- STATED PROBLEM -
Your job is to retype all of the data word for word, leaving every image out.

Stored data:
◇ ◇ ◇ ◇ ◇ ◇ ◇

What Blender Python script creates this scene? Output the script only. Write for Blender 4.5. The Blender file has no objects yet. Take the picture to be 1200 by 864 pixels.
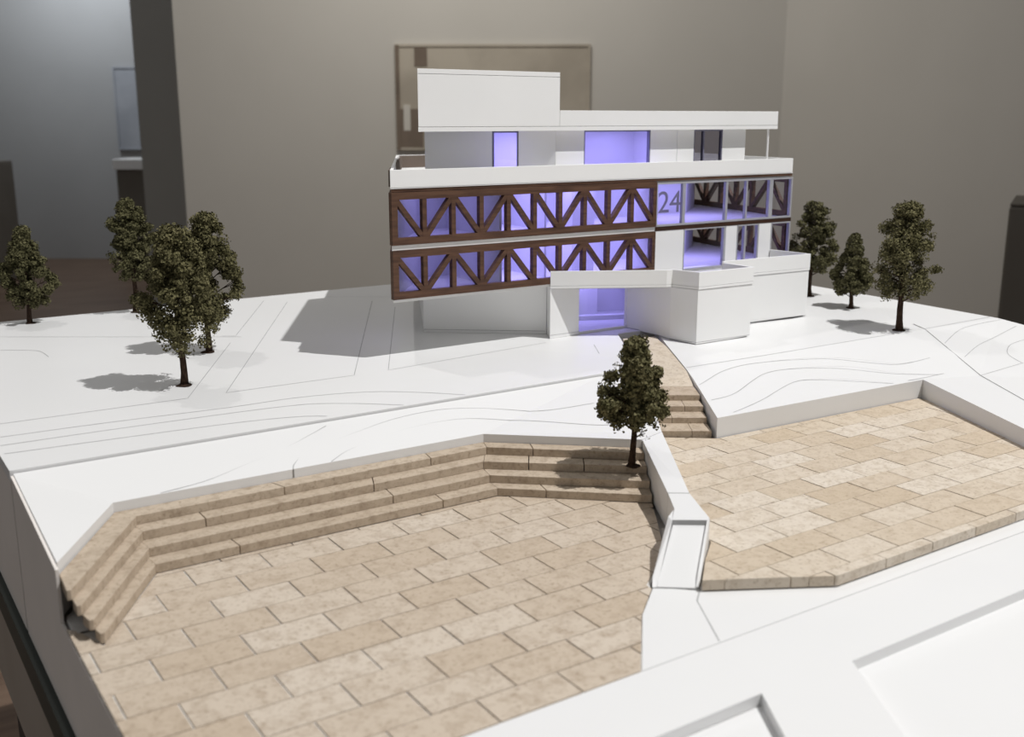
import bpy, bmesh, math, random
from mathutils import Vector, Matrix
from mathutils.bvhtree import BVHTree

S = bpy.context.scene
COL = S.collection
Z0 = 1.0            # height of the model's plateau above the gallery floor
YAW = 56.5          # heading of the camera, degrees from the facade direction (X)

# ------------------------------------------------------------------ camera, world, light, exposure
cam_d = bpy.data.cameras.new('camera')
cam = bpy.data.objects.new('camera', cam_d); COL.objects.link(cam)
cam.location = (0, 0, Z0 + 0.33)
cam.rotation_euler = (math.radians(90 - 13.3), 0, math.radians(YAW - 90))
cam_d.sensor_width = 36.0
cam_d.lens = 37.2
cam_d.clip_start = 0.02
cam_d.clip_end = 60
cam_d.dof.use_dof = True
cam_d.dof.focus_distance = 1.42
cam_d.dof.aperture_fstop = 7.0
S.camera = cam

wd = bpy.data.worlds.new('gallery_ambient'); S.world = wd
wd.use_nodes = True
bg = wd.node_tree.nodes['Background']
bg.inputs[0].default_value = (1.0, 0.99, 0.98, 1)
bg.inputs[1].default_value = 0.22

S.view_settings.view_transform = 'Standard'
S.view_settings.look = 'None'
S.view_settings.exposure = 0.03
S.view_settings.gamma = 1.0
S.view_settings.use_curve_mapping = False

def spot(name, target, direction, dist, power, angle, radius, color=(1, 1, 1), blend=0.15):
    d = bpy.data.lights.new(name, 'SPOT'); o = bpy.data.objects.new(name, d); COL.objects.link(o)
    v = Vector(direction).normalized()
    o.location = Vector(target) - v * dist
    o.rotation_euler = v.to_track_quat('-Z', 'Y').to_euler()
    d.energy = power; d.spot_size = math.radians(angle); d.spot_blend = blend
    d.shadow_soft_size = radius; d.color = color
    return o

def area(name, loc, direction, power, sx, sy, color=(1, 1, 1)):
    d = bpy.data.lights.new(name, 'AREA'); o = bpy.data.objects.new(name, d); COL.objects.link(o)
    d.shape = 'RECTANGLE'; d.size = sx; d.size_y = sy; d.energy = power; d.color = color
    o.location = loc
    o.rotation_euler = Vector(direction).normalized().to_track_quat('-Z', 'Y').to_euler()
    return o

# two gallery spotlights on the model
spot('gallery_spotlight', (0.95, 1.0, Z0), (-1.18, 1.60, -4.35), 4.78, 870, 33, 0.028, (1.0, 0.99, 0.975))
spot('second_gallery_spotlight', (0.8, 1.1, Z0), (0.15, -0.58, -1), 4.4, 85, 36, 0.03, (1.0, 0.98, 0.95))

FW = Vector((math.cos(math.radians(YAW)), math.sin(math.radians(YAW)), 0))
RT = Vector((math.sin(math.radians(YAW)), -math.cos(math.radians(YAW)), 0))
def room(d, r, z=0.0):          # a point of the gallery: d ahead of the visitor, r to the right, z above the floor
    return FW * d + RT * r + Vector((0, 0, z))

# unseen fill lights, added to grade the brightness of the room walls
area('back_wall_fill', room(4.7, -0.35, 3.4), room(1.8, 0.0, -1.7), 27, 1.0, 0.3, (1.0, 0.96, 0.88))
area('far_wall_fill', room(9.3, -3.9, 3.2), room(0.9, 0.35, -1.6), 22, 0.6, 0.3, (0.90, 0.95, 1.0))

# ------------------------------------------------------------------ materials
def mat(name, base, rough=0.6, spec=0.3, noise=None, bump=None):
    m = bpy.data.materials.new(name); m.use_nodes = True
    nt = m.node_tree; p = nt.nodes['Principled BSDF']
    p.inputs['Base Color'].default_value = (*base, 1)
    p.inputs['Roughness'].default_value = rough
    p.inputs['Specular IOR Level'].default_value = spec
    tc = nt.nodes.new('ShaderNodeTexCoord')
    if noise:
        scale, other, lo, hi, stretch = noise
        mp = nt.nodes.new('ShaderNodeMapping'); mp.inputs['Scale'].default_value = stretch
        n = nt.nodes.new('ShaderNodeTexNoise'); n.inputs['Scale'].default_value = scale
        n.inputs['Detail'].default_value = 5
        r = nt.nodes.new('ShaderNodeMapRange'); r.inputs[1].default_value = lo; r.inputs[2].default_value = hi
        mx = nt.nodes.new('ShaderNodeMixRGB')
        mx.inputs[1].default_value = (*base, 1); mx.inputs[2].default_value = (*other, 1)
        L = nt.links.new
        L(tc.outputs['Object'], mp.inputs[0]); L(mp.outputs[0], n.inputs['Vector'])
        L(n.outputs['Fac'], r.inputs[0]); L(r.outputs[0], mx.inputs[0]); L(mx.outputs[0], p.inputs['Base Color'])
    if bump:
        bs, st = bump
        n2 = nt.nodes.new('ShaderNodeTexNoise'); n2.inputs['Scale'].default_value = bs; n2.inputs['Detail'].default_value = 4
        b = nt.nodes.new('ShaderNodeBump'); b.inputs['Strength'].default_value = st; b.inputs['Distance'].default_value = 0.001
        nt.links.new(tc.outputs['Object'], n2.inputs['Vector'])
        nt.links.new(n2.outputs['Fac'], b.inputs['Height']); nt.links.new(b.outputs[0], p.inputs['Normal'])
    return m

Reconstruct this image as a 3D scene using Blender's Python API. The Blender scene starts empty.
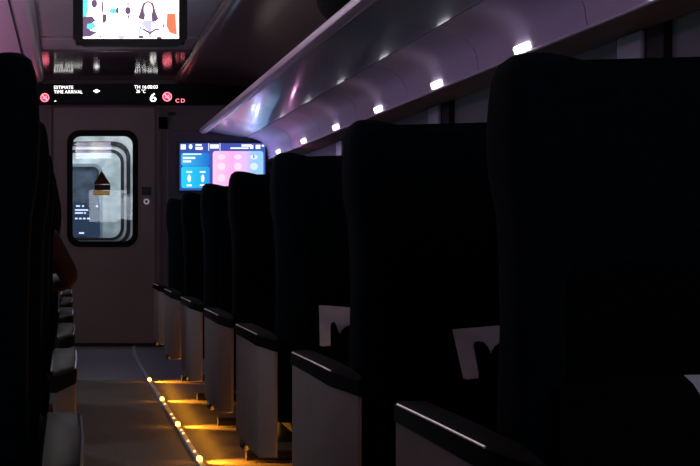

◇ ◇ ◇ ◇ ◇ ◇ ◇

- COMPLETE OUTPUT -
What Blender Python script creates this scene? Output the script only. Write for Blender 4.5. The Blender file has no objects yet. Take the picture to be 1200 by 864 pixels.
import bpy, bmesh, math, random
from mathutils import Vector, Matrix
from mathutils.bvhtree import BVHTree

S = bpy.context.scene
COL = S.collection
Z0 = 1.0            # height of the model's plateau above the gallery floor
YAW = 56.5          # heading of the camera, degrees from the facade direction (X)

# ------------------------------------------------------------------ camera, world, light, exposure
cam_d = bpy.data.cameras.new('camera')
cam = bpy.data.objects.new('camera', cam_d); COL.objects.link(cam)
cam.location = (0, 0, Z0 + 0.33)
cam.rotation_euler = (math.radians(90 - 13.3), 0, math.radians(YAW - 90))
cam_d.sensor_width = 36.0
cam_d.lens = 37.2
cam_d.clip_start = 0.02
cam_d.clip_end = 60
cam_d.dof.use_dof = True
cam_d.dof.focus_distance = 1.42
cam_d.dof.aperture_fstop = 7.0
S.camera = cam

wd = bpy.data.worlds.new('gallery_ambient'); S.world = wd
wd.use_nodes = True
bg = wd.node_tree.nodes['Background']
bg.inputs[0].default_value = (1.0, 0.99, 0.98, 1)
bg.inputs[1].default_value = 0.22

S.view_settings.view_transform = 'Standard'
S.view_settings.look = 'None'
S.view_settings.exposure = 0.03
S.view_settings.gamma = 1.0
S.view_settings.use_curve_mapping = False

def spot(name, target, direction, dist, power, angle, radius, color=(1, 1, 1), blend=0.15):
    d = bpy.data.lights.new(name, 'SPOT'); o = bpy.data.objects.new(name, d); COL.objects.link(o)
    v = Vector(direction).normalized()
    o.location = Vector(target) - v * dist
    o.rotation_euler = v.to_track_quat('-Z', 'Y').to_euler()
    d.energy = power; d.spot_size = math.radians(angle); d.spot_blend = blend
    d.shadow_soft_size = radius; d.color = color
    return o

def area(name, loc, direction, power, sx, sy, color=(1, 1, 1)):
    d = bpy.data.lights.new(name, 'AREA'); o = bpy.data.objects.new(name, d); COL.objects.link(o)
    d.shape = 'RECTANGLE'; d.size = sx; d.size_y = sy; d.energy = power; d.color = color
    o.location = loc
    o.rotation_euler = Vector(direction).normalized().to_track_quat('-Z', 'Y').to_euler()
    return o

# two gallery spotlights on the model
spot('gallery_spotlight', (0.95, 1.0, Z0), (-1.18, 1.60, -4.35), 4.78, 870, 33, 0.028, (1.0, 0.99, 0.975))
spot('second_gallery_spotlight', (0.8, 1.1, Z0), (0.15, -0.58, -1), 4.4, 85, 36, 0.03, (1.0, 0.98, 0.95))

FW = Vector((math.cos(math.radians(YAW)), math.sin(math.radians(YAW)), 0))
RT = Vector((math.sin(math.radians(YAW)), -math.cos(math.radians(YAW)), 0))
def room(d, r, z=0.0):          # a point of the gallery: d ahead of the visitor, r to the right, z above the floor
    return FW * d + RT * r + Vector((0, 0, z))

# unseen fill lights, added to grade the brightness of the room walls
area('back_wall_fill', room(4.7, -0.35, 3.4), room(1.8, 0.0, -1.7), 27, 1.0, 0.3, (1.0, 0.96, 0.88))
area('far_wall_fill', room(9.3, -3.9, 3.2), room(0.9, 0.35, -1.6), 22, 0.6, 0.3, (0.90, 0.95, 1.0))

# ------------------------------------------------------------------ materials
def mat(name, base, rough=0.6, spec=0.3, noise=None, bump=None):
    m = bpy.data.materials.new(name); m.use_nodes = True
    nt = m.node_tree; p = nt.nodes['Principled BSDF']
    p.inputs['Base Color'].default_value = (*base, 1)
    p.inputs['Roughness'].default_value = rough
    p.inputs['Specular IOR Level'].default_value = spec
    tc = nt.nodes.new('ShaderNodeTexCoord')
    if noise:
        scale, other, lo, hi, stretch = noise
        mp = nt.nodes.new('ShaderNodeMapping'); mp.inputs['Scale'].default_value = stretch
        n = nt.nodes.new('ShaderNodeTexNoise'); n.inputs['Scale'].default_value = scale
        n.inputs['Detail'].default_value = 5
        r = nt.nodes.new('ShaderNodeMapRange'); r.inputs[1].default_value = lo; r.inputs[2].default_value = hi
        mx = nt.nodes.new('ShaderNodeMixRGB')
        mx.inputs[1].default_value = (*base, 1); mx.inputs[2].default_value = (*other, 1)
        L = nt.links.new
        L(tc.outputs['Object'], mp.inputs[0]); L(mp.outputs[0], n.inputs['Vector'])
        L(n.outputs['Fac'], r.inputs[0]); L(r.outputs[0], mx.inputs[0]); L(mx.outputs[0], p.inputs['Base Color'])
    if bump:
        bs, st = bump
        n2 = nt.nodes.new('ShaderNodeTexNoise'); n2.inputs['Scale'].default_value = bs; n2.inputs['Detail'].default_value = 4
        b = nt.nodes.new('ShaderNodeBump'); b.inputs['Strength'].default_value = st; b.inputs['Distance'].default_value = 0.001
        nt.links.new(tc.outputs['Object'], n2.inputs['Vector'])
        nt.links.new(n2.outputs['Fac'], b.inputs['Height']); nt.links.new(b.outputs[0], p.inputs['Normal'])
    return m

Reconstruct this image as a 3D scene using Blender's Python API. The Blender scene starts empty.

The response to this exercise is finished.